… and stop doing things that make sense
Illustrations by Claire Bowman. Editing help from Kate Maurer.
I woke up yesterday, but felt like I hadn’t slept. A bunch of leftover work week worries bubbled up, stirred up by some good ol’ imposter syndrome (preparing for conferences will do that). Notifications buzzed from my phone in the other room. Sun dripped through the blinds — it was going to be a nice day. Then there was that moment of tension:
Do I get out of my head, go out, see friends, and enjoy the weather (which I know is 100% effective at making me feel better), or do I withdraw and spend the day working and mulling over my angst?
I often opt for the latter, with reliably poor results. Weird, right?
You’ve felt that before. Maybe not with work angst, but with something: picking the healthy food option, choosing to exercise after a long day at work, giving someone a second chance, checking to see if the stranger on the street is OK, or listening when you want to talk. Sometimes it is a simple case of short-term benefit versus long-term gain. At other times these small decisions cut straight to our fears, self-perception, and self-doubt.
Part of the brain is saying “You know the right thing to do! Push through! Take a risk!” But there’s that other voice saying “That’s hard! Keep the status quo! Make it go away! Time for dessert!” Should we do something that feels unnatural, dangerous, impractical, uncomfortable, worrying, challenging? Or do we just roll with it?
That uncomfortable moment is a sign. It’s a beacon.
We experience these small decision points every day — as individuals, in relationships and families, and as organizations and communities. But if we opt for one path repeatedly, the beacon fades to a faint blip, and our neural connections harden and stiffen. When that happens, we turn on the autopilot (also known System 1 thinking, or the aptly named lizard brain). In this mode, we act without thinking, and generally let our fears rule us.
Until that happens, we have a chance, because we sense that moment of tension. And that moment is an opportunity. Those small decisions add up.
What applies on the individual level also applies to how we work together in communities and organizations. The road to organizational dysfunction is paved with many common-sense, split-second, well-meaning, and very human decisions.
If you ask most people what they value in a work situation they will describe things like autonomy, diversity, open communication, challenge, honesty, coherence, a sense of purpose, and acknowledgment. Even more fundamentally, we require safety, trust, and respect.
Contact me for a higher res version. This is a work in progress.We set out with the best intentions, but go astray. Our many “common-sense” decisions result in outcomes that run counter to our values, and over time a stark incongruence settles like a fog. How often do we compromise on quality, or humanity, or diversity, or trust, or transparency? Often. And that is when things slip.
Some of these choices are automatic, and there’s no time to pluck the signal from the noise. But, in most cases, there’s that glowing beacon — that split second of tension and resistance — that indicates a better path is possible.

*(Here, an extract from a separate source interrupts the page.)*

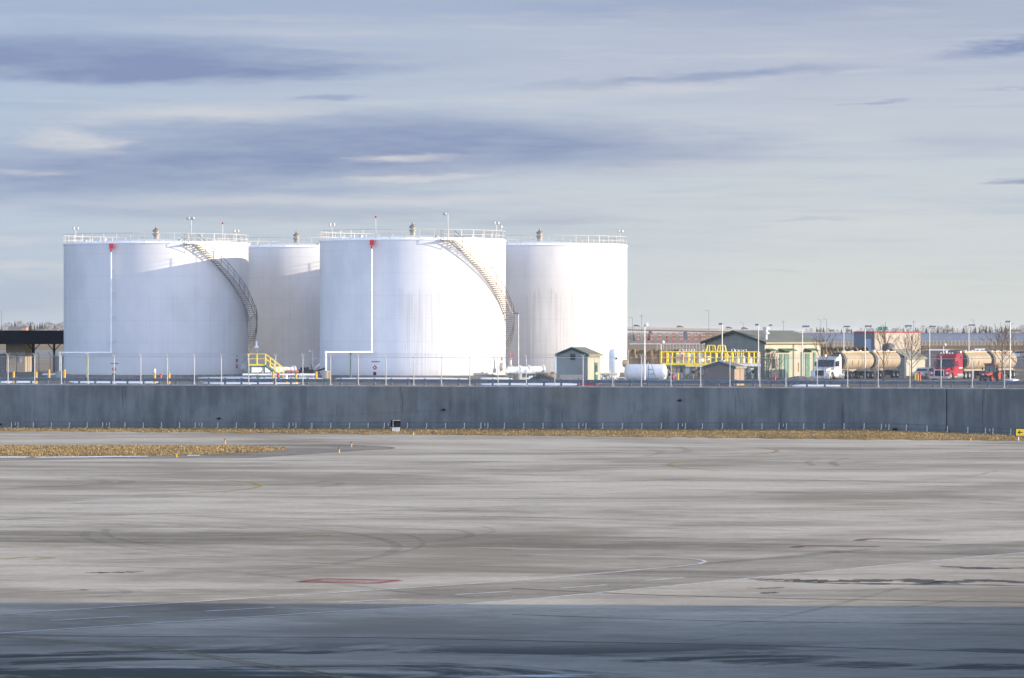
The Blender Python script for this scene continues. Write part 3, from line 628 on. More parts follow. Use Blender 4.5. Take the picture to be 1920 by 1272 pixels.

You’ll often know these moments just by the words you use. Do any of these snippets sound familiar?
You’ll have to do that, because, well…just because. Perhaps we shouldn’t share that information. It might anger people. Let’s be practical. There’s no way that will work here. How can we say no at this point? We’re in too deep! Well, it’s human to just be worried about your own quota. We can let it slip just this one time. No one will notice.You and your coworker probably know that you should NOT talk about someone behind their back. You know you SHOULD include them and get real, but habit kicks in. And there’s the challenge.
It’s human to buckle, and it’s human to take uncomfortable risks. It’s also human to delude yourself, but also human — and possible — to get to yes with yourself. We are simultaneously creatures of habit and creatures of insight.
Which is awesome, if you think about it. We’re not doomed to repeat our mistakes and send our organizations into an ugly spiral. The trick is to sense those moments — the spark, instability, tension, momentary fear — and go toward the discomfort. Adopt the beginner’s brain, and let that be your guide.
We can sniff out these opportunities because they have many common traits. You can help your teams learn to be aware of them. To hone their radar — not for a particular solution, not for “the way,” but for an opportunity.
At the core here we have a very human challenge, compounded by having LOTS of humans in the picture. One response is to call the steady slide some variant of the human condition, throw your hands up, and resign yourself to a steady drift into failure.
Another perspective — the one I’ve been taking lately — is that every decision is an opportunity: in our personal lives, in our work lives, and at the intersection of the two. We can turn to face the discomfort and move forward, or we can keep the status quo. In the process, we’ll mess up — that’s life. But it’s the meditative practice of sensing these moments of tension, acknowledging the path of habit and inertia, and taking the uncomfortable route that counts.
How can we, as individuals, be clear with ourselves, and then bring that to our organizations? It starts with emotional safety, and in the end requires facing our discomfort. But it is possible.